Album No. 2 finds the Lawrence brothers playing it safe...
'Caracal'

The August 1992 cover of monthly dance mag Mixmag was emblazoned with a photo of The Prodigy's Liam Howlett holding a revolver to his head. Underneath it stood the accusatory and incriminating headline 'Did Charly Kill Rave?'

At the time of this issue's publication, Disclosure's Guy Lawrence could barely crawl, let alone dance - he was three months old. Future band-mate and sibling Howard Lawrence wasn't even born, and Snap's 'Rhythm Is A Dancer' sat atop the UK's music charts. Dance music was in the doldrums.

Music is cyclical. Fast forward 23 years and Disclosure stand accused of a similar crime: this time of smothering EDM in its sleep. It's a preposterous charge, of course. Disclosure was not the architect of EDM's demise, though the success of their 2013 debut LP 'Settle' was a key cause.
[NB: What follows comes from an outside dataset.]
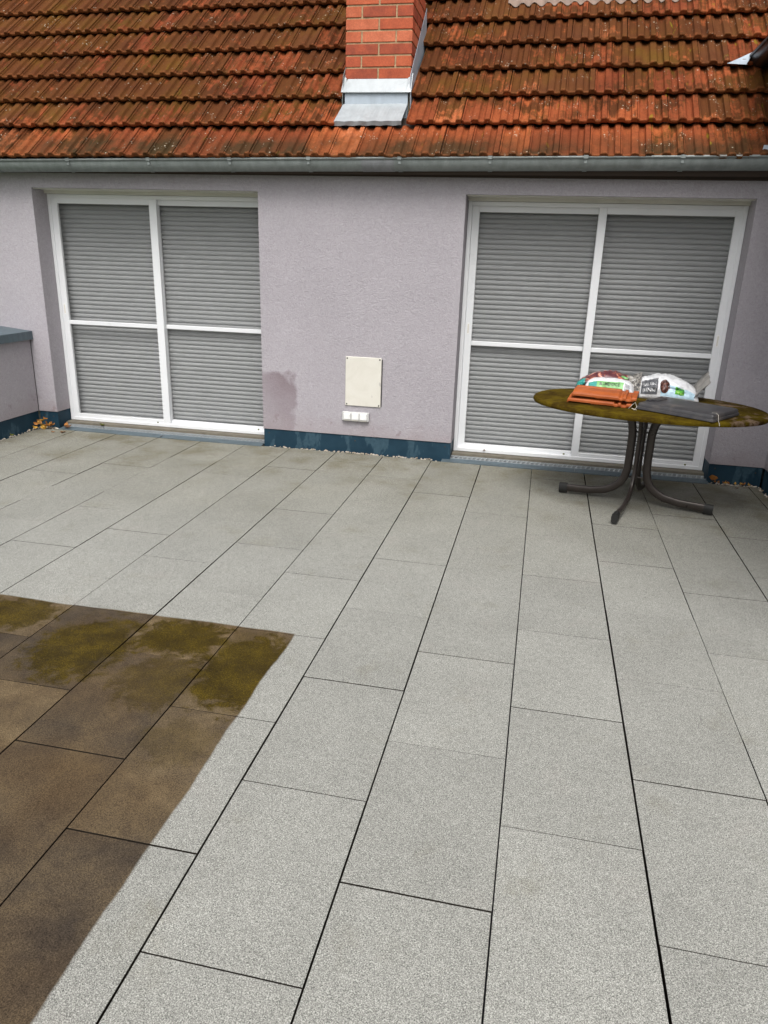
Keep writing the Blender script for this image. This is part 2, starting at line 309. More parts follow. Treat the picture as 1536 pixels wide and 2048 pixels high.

Like The Prodigy's 1992 album 'Experience', their debut opened the floodgates to a plethora of pale imitations eager to capitalise on its success - a thousand echoes of a purer sound.

On second album 'Caracal', Disclosure cleverly heed the death-throes of EDM and follow the winds of change. This time around they opt for a more nuanced and suave approach, toning down Settle's slavish adherence to 2step and house rhythms, instead embracing swooning R&B grooves. Sadly the end result is subdued rather than seductive; listless rather than tantalising.

Even an all-star cast can't save 'Caracal' from its restrained atmosphere and overly polished production. Lorde has never sounded as dreary as she does on the lacklustre 'Magnets', and the Weeknd's charmless falsetto dulls the glimmer from the sparkling soundscape of 'Nocturnal'. 'Omen' (with Sam Smith) is fine, but it's a monochrome facsimile of the vibrant technicolor of their 2013 collaboration 'Latch'. Ultimately, 'Caracal' lacks 'Settle''s exuberance, and plays it safe far too often.